Miguel Virasoro, born in Buenos Aires, Argentina, was well-known for his research in theoretical physics and mathematical physics. He graduated at Universidad de Buenos Aires in 1962 and left Argentina after la Noche de los Bastones Largos in 1966, when students and teachers were forcibly dislodged from five academic faculties of the University of Buenos Aires by the Federal Argentine Police. He obtained a post-doctoral position at the Weizmann Institute of Science in Rehovot, Israel, and then later spent a few years in international institutions, such as University of Wisconsin, University of California, Berkeley, the Institute for Advanced Study, Princeton and the École normale supérieure in Paris, France, with two short visits back to Argentina in between. He moved to Italy in 1977, first to Turin and then in 1981 to Università di Roma "La Sapienza", where he remained for thirty years as a professor, teaching physical-mathematical models for economy and electromagnetism. At the time of his death he was Honorary Professor at the Instituto de Ciencias, Universidad Nacional de General Sarmiento, Argentina.
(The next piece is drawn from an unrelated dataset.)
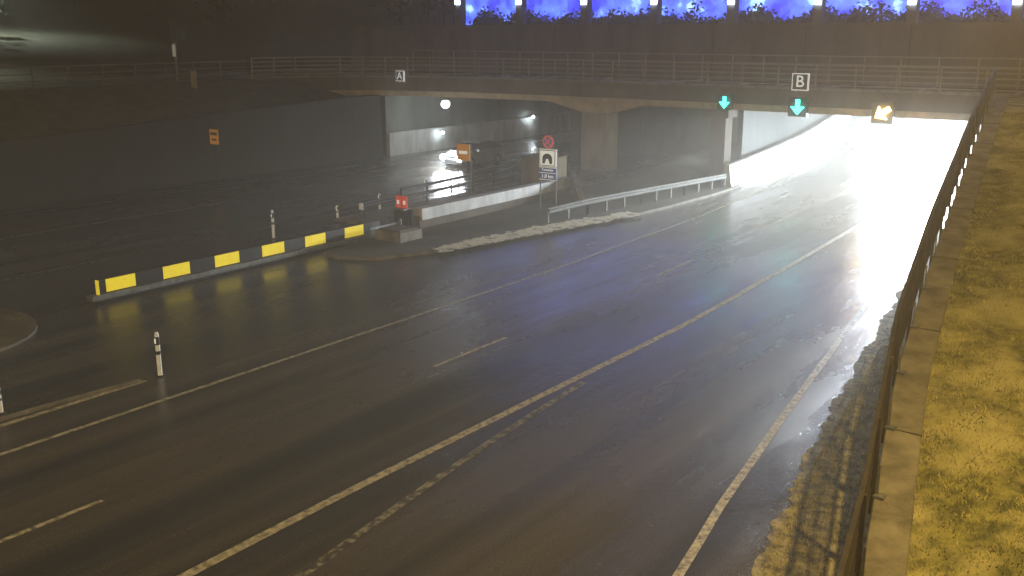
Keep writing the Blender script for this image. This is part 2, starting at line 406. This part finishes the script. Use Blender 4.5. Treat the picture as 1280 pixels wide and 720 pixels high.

Virasoro was well-known for the discovery of the Virasoro Model (which is a closed string model) and for his great contributions to the development of infinite-dimensional Lie algebras, i.e. the introduction of the Virasoro algebra, a crucial tool in string theory. Together with Giorgio Parisi and Marc Mézard, Virasoro gave great contributions to the field of statistical mechanics, and in particular to the study of spin glass states in infinite dimensions.

In 2020, Virasoro was awarded ICTP's Dirac Medal, sharing the prize with André Neveu of University of Montpellier, and Pierre Ramond of University of Florida, "for their pioneering contributions to the inception and formulation of string theory which introduced new Bosonic and Fermionic symmetries into physics".